AIM OF THE EXERCISE: Write out the lines from the top of the material through the line with "fr = empty('flyer', fs_.mat4());", exactly and with nothing added.

STORED DATA:
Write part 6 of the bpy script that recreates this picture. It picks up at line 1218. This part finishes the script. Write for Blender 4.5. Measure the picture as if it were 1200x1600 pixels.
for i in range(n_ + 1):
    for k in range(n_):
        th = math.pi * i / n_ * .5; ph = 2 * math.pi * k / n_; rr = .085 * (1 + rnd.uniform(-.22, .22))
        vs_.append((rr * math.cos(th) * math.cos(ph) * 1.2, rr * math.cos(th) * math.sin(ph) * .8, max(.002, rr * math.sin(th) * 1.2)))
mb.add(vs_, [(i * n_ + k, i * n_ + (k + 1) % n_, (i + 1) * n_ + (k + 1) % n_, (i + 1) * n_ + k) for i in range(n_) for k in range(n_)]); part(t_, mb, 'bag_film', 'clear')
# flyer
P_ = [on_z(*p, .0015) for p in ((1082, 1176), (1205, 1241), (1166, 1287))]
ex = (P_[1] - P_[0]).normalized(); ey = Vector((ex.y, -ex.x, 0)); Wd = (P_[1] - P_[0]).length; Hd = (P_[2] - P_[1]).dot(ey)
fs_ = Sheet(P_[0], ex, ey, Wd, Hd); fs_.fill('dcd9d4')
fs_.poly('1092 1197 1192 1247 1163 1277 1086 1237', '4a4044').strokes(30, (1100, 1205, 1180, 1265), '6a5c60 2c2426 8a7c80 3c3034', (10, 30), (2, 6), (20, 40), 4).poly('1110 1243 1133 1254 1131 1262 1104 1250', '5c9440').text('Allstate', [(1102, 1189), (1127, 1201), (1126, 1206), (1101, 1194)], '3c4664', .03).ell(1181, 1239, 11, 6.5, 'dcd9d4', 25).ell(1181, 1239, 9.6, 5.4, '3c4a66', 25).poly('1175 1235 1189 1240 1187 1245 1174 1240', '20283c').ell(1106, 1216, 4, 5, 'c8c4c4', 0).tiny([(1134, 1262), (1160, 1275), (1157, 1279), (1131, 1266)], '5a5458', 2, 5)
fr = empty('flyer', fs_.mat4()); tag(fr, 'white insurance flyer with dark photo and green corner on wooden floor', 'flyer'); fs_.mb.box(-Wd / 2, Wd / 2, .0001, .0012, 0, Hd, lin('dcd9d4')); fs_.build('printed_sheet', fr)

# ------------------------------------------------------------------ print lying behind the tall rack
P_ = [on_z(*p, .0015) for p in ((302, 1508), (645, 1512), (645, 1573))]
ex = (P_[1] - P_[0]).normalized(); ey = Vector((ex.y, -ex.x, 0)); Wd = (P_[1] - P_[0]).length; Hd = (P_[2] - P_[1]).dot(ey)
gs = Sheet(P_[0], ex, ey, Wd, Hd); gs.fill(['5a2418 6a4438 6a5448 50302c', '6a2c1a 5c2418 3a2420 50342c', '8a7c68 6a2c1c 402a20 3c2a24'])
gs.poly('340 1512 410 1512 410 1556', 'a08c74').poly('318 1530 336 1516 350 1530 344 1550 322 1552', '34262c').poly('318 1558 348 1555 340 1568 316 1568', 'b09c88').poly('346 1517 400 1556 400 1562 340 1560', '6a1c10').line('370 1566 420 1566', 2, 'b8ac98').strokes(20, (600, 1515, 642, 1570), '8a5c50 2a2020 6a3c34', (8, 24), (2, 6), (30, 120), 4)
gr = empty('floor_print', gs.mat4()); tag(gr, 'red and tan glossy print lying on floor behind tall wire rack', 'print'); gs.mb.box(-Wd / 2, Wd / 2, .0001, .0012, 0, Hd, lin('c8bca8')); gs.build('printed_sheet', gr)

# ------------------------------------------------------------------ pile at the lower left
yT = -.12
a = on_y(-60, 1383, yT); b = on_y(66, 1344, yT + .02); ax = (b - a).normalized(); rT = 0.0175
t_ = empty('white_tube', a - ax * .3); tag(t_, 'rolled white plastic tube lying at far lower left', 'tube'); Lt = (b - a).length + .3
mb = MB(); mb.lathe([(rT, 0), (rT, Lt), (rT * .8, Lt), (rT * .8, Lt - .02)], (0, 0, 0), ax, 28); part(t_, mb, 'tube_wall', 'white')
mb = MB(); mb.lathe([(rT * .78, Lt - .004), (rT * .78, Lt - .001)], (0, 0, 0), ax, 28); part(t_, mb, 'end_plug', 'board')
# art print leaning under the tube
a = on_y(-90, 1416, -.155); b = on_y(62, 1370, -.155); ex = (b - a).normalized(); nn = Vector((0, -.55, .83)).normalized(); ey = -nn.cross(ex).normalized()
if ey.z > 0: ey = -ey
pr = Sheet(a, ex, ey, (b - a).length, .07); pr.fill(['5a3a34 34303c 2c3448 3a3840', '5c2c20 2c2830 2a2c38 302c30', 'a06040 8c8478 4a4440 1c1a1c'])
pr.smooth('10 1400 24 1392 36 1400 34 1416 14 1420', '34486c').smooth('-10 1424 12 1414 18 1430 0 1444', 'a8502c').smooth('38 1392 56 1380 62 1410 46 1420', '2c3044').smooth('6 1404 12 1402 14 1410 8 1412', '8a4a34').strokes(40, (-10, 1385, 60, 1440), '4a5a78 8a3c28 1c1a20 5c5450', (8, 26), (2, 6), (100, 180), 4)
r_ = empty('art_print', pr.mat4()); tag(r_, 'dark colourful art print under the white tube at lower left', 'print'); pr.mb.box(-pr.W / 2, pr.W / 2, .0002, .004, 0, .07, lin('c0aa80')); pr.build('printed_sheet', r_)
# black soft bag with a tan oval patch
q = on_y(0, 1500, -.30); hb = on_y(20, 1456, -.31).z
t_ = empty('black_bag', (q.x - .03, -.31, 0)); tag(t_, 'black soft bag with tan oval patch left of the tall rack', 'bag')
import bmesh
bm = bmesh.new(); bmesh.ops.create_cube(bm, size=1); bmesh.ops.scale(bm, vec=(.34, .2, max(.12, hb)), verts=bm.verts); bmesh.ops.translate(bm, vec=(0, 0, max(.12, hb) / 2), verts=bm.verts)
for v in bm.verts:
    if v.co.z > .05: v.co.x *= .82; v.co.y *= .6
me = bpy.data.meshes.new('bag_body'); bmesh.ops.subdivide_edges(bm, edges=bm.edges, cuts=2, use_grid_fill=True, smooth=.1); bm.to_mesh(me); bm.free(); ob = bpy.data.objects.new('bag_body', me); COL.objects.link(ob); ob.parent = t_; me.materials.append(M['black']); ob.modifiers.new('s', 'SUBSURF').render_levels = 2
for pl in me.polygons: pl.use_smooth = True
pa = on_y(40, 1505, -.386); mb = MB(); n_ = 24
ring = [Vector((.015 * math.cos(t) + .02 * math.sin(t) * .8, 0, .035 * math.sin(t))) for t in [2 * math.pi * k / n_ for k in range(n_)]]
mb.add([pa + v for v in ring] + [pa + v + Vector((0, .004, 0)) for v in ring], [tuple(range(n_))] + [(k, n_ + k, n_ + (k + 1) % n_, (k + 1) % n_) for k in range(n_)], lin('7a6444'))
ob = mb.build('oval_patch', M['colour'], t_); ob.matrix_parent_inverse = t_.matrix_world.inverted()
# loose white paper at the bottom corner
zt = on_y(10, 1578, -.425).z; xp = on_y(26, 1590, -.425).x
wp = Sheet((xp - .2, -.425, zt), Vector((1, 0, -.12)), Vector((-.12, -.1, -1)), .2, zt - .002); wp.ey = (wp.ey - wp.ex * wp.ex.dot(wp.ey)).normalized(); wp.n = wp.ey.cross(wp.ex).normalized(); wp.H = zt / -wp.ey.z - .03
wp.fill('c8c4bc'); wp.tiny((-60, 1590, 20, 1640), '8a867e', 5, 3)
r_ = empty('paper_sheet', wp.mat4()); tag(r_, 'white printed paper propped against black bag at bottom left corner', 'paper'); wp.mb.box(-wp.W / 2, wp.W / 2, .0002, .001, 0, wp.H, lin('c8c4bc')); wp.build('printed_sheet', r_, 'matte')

EXPECTED ANSWER:
Write part 6 of the bpy script that recreates this picture. It picks up at line 1218. This part finishes the script. Write for Blender 4.5. Measure the picture as if it were 1200x1600 pixels.
for i in range(n_ + 1):
    for k in range(n_):
        th = math.pi * i / n_ * .5; ph = 2 * math.pi * k / n_; rr = .085 * (1 + rnd.uniform(-.22, .22))
        vs_.append((rr * math.cos(th) * math.cos(ph) * 1.2, rr * math.cos(th) * math.sin(ph) * .8, max(.002, rr * math.sin(th) * 1.2)))
mb.add(vs_, [(i * n_ + k, i * n_ + (k + 1) % n_, (i + 1) * n_ + (k + 1) % n_, (i + 1) * n_ + k) for i in range(n_) for k in range(n_)]); part(t_, mb, 'bag_film', 'clear')
# flyer
P_ = [on_z(*p, .0015) for p in ((1082, 1176), (1205, 1241), (1166, 1287))]
ex = (P_[1] - P_[0]).normalized(); ey = Vector((ex.y, -ex.x, 0)); Wd = (P_[1] - P_[0]).length; Hd = (P_[2] - P_[1]).dot(ey)
fs_ = Sheet(P_[0], ex, ey, Wd, Hd); fs_.fill('dcd9d4')
fs_.poly('1092 1197 1192 1247 1163 1277 1086 1237', '4a4044').strokes(30, (1100, 1205, 1180, 1265), '6a5c60 2c2426 8a7c80 3c3034', (10, 30), (2, 6), (20, 40), 4).poly('1110 1243 1133 1254 1131 1262 1104 1250', '5c9440').text('Allstate', [(1102, 1189), (1127, 1201), (1126, 1206), (1101, 1194)], '3c4664', .03).ell(1181, 1239, 11, 6.5, 'dcd9d4', 25).ell(1181, 1239, 9.6, 5.4, '3c4a66', 25).poly('1175 1235 1189 1240 1187 1245 1174 1240', '20283c').ell(1106, 1216, 4, 5, 'c8c4c4', 0).tiny([(1134, 1262), (1160, 1275), (1157, 1279), (1131, 1266)], '5a5458', 2, 5)
fr = empty('flyer', fs_.mat4()); tag(fr, 'white insurance flyer with dark photo and green corner on wooden floor', 'flyer'); fs_.mb.box(-Wd / 2, Wd / 2, .0001, .0012, 0, Hd, lin('dcd9d4')); fs_.build('printed_sheet', fr)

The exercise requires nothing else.